#### WHAT THE EXERCISE ASKS:
Count how many lines mention the word "script". Write that number alone.

#### SUPPLIED MATERIAL:
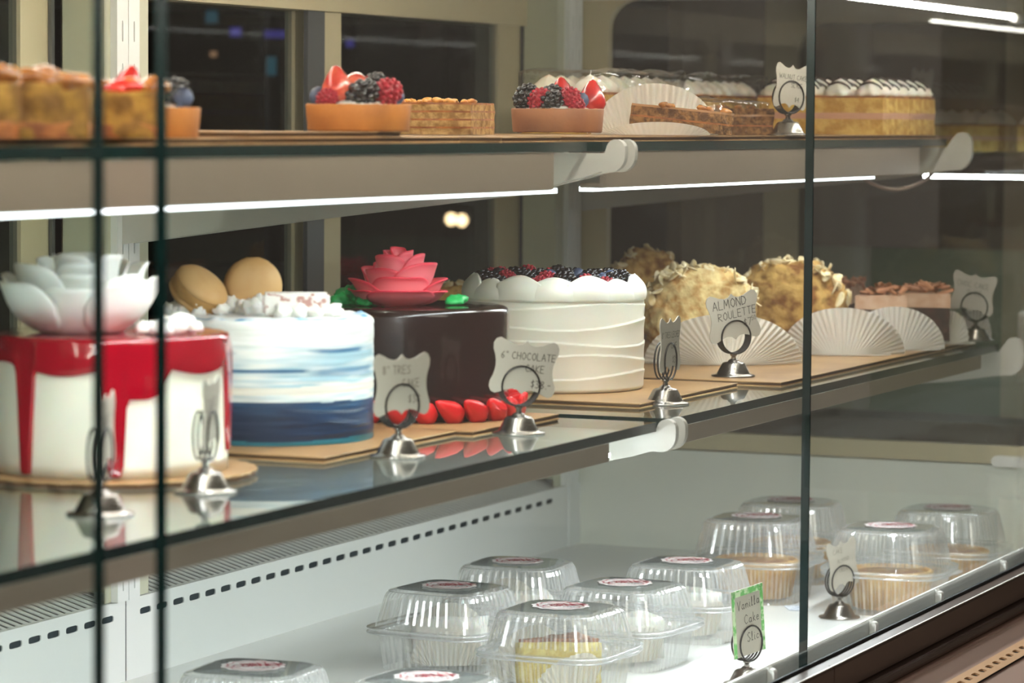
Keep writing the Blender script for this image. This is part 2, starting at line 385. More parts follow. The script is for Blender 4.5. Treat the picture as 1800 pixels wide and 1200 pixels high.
# front lip, rail and base
obj('front_lip', box(X0, XE, .866, .870, DK - .02, .7535, .0008), WHITE, case)
obj('glass_channel', prism([(.835, .70), (.8355, .7435), (.8495, .7435), (.8495, .735), (.864, .735), (.864, .70)], X0, 3.72, 'x'), BRONZE, case)
obj('glass_gasket', box(X0, 3.72, .8506, .8528, .735, .7462), DARKM, case)
obj('base_rail', prism([(.8345, .745), (.8345, .7462), (.831, .7462), (.829, .744), (.829, .722), (.8345, .722)], X0, XU + .026, 'x'), BRONZE, case)
obj('base_rail', prism([(.8345, .745), (.8345, .7462), (.831, .7462), (.829, .744), (.829, .722), (.8345, .722)], XU + .0275, 3.72, 'x'), BRONZE, case)
obj('rail_bead', box(X0, 3.72, .8296, .8312, .7462, .7468), PLW, case)
obj('base_recess', box(X0, 3.72, .8375, .85, .68, .73), BRONZE, case)
obj('bumper', prism([(.836, .7205)] + arc(.8235, .7155, .0048, 60, 300, 10) + [(.836, .7108)], X0, 3.72, 'x'), BRONZE, case)
P_LEDGE = [(.8365, .7105), (.812, .7105), (.70, .690), (.69, .67), (.69, .10), (.836, .10)]
obj('base_ledge', prism(P_LEDGE, X0, 3.72, 'x'), BRONZE2, case)
def vent():
    bm = bmesh.new(); s = Vector((0, .812, .7105)); e = Vector((0, .70, .690)); d = (e - s).normalized(); nrm = Vector((0, d.z, -d.y)); nrm = nrm if nrm.z > 0 else -nrm
    def P(u, v, dd): p = s + d * v + nrm * (.0022 - dd); return (u, p.y, p.z)
    for k in range(52): slot_cell(bm, 2.45 + k * .024, 2.45 + (k + 1) * .024, .028, .048, .0135, .0062, P, .002, 0, 4)
    o = obj('vent_strip', bm, VENTM, case)
    b2 = bmesh.new(); b2.faces.new([b2.verts.new(P(u, v, .0018)) for u, v in ((2.45, .028), (2.45 + 52 * .024, .028), (2.45 + 52 * .024, .048), (2.45, .048))])
    obj('vent_shadow', b2, DARKM, o)
vent()
# uprights
def upright(x, z0, z1):
    bm = bmesh.new(); P = lambda u, v, d: (u, YB - .006 + d, v)
    w = .0195
    for s in (-1, 1):
        cu = x + s * (w / 2 + .0006); pitch = .0381; k = 0; z = z0
        while z < z1 - 1e-6:
            zz = min(z + pitch, z1)
            if zz - z > .03:
                if k % 6 == 4: slot_cell(bm, cu - w / 2, cu + w / 2, z, zz, .0065, .0065, P, .005, 0, 2)
                else: slot_cell(bm, cu - w / 2, cu + w / 2, z, zz, .0026, .019, P, .005, 0, 3)
            else: bm.faces.new([bm.verts.new(P(u, v, 0)) for u, v in ((cu - w / 2, z), (cu + w / 2, z), (cu + w / 2, zz), (cu - w / 2, zz))])
            z = zz; k += 1
        for u in (cu - w / 2, cu + w / 2): bm.faces.new([bm.verts.new(p) for p in (P(u, z0, 0), P(u, z1, 0), P(u, z1, .025), P(u, z0, .025))])
    o = obj('upright', bm, WHITE, case)
    obj('upright_slot_shade', box(x - .017, x + .017, YB, YB + .002, z0, z1), SLOTD, o)  # dark sheet standing in for the shade inside the slots
upright(XU, .7632, 1.40)
upright(XE - .036, .7632, 1.40)
# jamb panels beside the doors
for a, b in ((2.566, 2.645), (3.622, XE)):
    obj('jamb', box(a, b, YB + .002, YD, .7735, 1.45), JAMB, case)
    obj('jamb_face', box(a, b, YB + .001, YB + .0018, .7635, 1.45), JAMB, case)
obj('header', box(X0, XE, YD - .004, YD + .05, 1.312, 1.47), STEELW, case)
obj('canopy', box(X0, 3.72, .86, 1.62, 1.345, 1.47), PLW, case)
t = obj('led_tube', tube([(X0, .955, 1.3195), (3.655, .955, 1.3195)], .0022, 10), TUBE, case, True)
for a, b in ((3.655, 3.69),): obj('tube_socket', tube([(a, .955, 1.3195), (b, .955, 1.3195)], .006, 12), PLW, t, True)
obj('tube_holder', box(X0, 3.68, .950, .96, 1.3235, 1.345), PLW, case)
t = obj('led_tube', tube([(X0, 1.24, 1.338), (3.10, 1.24, 1.338)], .0022, 10), TUBE_FILL, case, True)  # rear tube added to light the upper slices from above and behind
# end wall: lower panel, upper framed glass with rounded corners
obj('end_panel', box(XE, XE + .018, .845, YD + .02, DK - .03, .8075), mat('end_panel_paint', 'e6e8db', .3), case)
def endframe(x, th, m, name, parent, ya=.85, yb=1.56, za=.809, zb=1.40, ri=.035, oy=(.90, 1.464), oz=(.83, 1.345)):
    bm = bmesh.new(); pts = []
    cs = ((oy[1] - ri, oz[1] - ri, 0), (oy[0] + ri, oz[1] - ri, 90), (oy[0] + ri, oz[0] + .002, 180), (oy[1] - ri, oz[0] + .002, 270))
    inner = []
    for i, (cy, cz, a) in enumerate(cs): inner += arc(cy, cz, ri if i < 2 else .002, a, a + 90, 6) if i < 2 else [(oy[0], oz[0]), (oy[0] + .001, oz[0])] if i == 2 else [(oy[1] - .001, oz[0]), (oy[1], oz[0])]
    outer = []
    for (y, z) in inner:
        cy, cz = (oy[0] + oy[1]) / 2, (oz[0] + oz[1]) / 2
        dy, dz = (y - cy) / ((oy[1] - oy[0]) / 2), (z - cz) / ((oz[1] - oz[0]) / 2); L = max(abs(dy), abs(dz))
        dy, dz = dy / L, dz / L
        outer.append(((yb if dy > 0 else ya) if abs(dy) > .999 else cy + dy * ((yb - ya) / 2), (zb if dz > 0 else za) if abs(dz) > .999 else cz + dz * ((zb - za) / 2)))
    n = len(inner)
    for d in (x, x + th):
        I = [bm.verts.new((d, *p)) for p in inner]; O = [bm.verts.new((d, *p)) for p in outer]
        for k in range(n): bm.faces.new((I[k], I[(k + 1) % n], O[(k + 1) % n], O[k]))
    a = [bm.verts.new((x, *p)) for p in inner]; b = [bm.verts.new((x + th, *p)) for p in inner]
    for k in range(n): bm.faces.new((a[k], a[(k + 1) % n], b[(k + 1) % n], b[k]))
    a = [bm.verts.new((x, *p)) for p in outer]; b = [bm.verts.new((x + th, *p)) for p in outer]
    for k in range(n): bm.faces.new((a[k], a[(k + 1) % n], b[(k + 1) % n], b[k]))
    return obj(name, bm, m, parent)
fr = endframe(XE + .002, .014, STEELW, 'end_frame', case)
obj('end_glass', box(XE + .008, XE + .010, .90, 1.464, .83, 1.345), PANE, fr)
obj('panel_cap', prism(arc(.865, .8135, .006, 90, 270, 6) + arc(.975, .8135, .006, -90, 90, 6), XE - .012, XE + .012, 'x'), PLW, case)
# little clips on the lip
for x in (2.29, 2.56, 2.845, 3.06, 3.30):
    obj('lip_clip', prism([(.8655, .7545)] + arc(.8625, .748, .0035, 80, 200, 5) + [(.8585, .715), (.8655, .715)], x - .004, x + .004, 'x'), PLW, case)

# ------------------------------------------------------------------ front panes
def pane(x0, x1, y, label):
    bm = bmesh.new(); z0, z1 = .7365, 1.345; t = .007
    B(bm, x0, x1, y, y + t, z0, z1)
    for f in bm.faces:
        n = f.calc_center_median(); f.normal_update()
        f.material_index = 1 if (abs(f.normal.x) > .5 or abs(f.normal.z) > .5) else (0 if n.y < y + t / 2 else 2)
    o = obj('front_pane', bm, [PANE, GEDGE, SHELFB], case); o['label'] = label; return o
pane(X0, 1.462, YG - .001, 'clear front glass pane at the far left, its edge a blurred dark line')
pane(1.527, 2.6225, YG - .001, 'wide clear front glass pane before the whole cakes')
pane(2.6245, 3.70, YG - .001, 'clear front glass pane before the almond and chocolate slices')

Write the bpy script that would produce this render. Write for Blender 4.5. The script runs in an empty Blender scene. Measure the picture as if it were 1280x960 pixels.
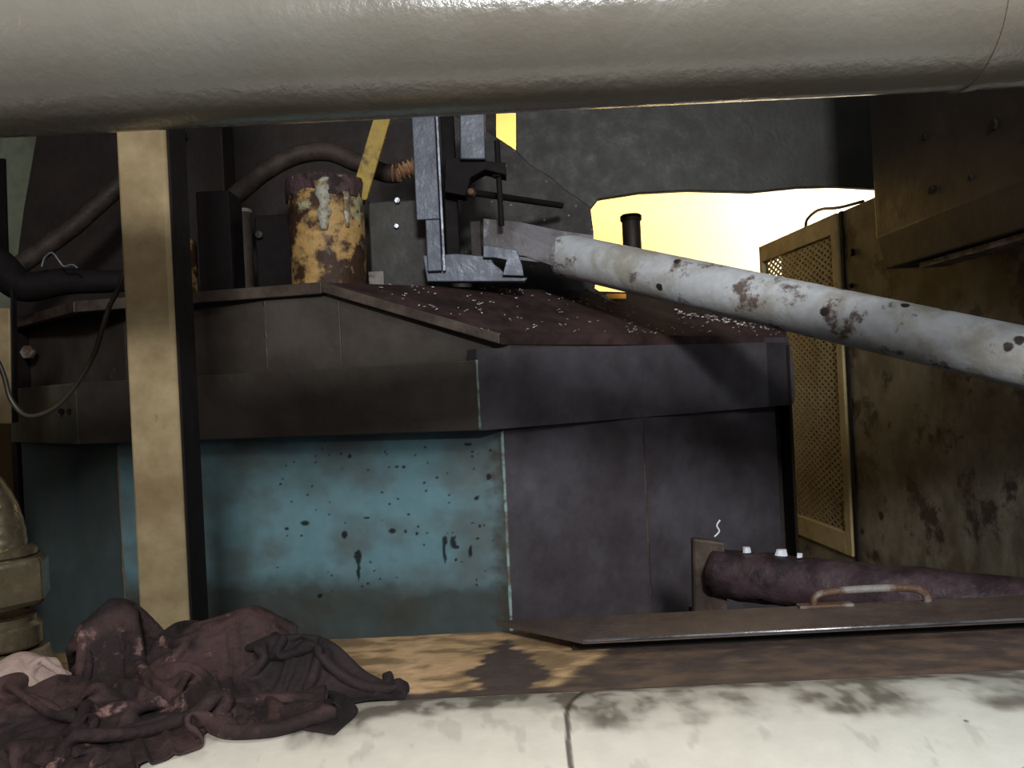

#### TASK RESULT:
2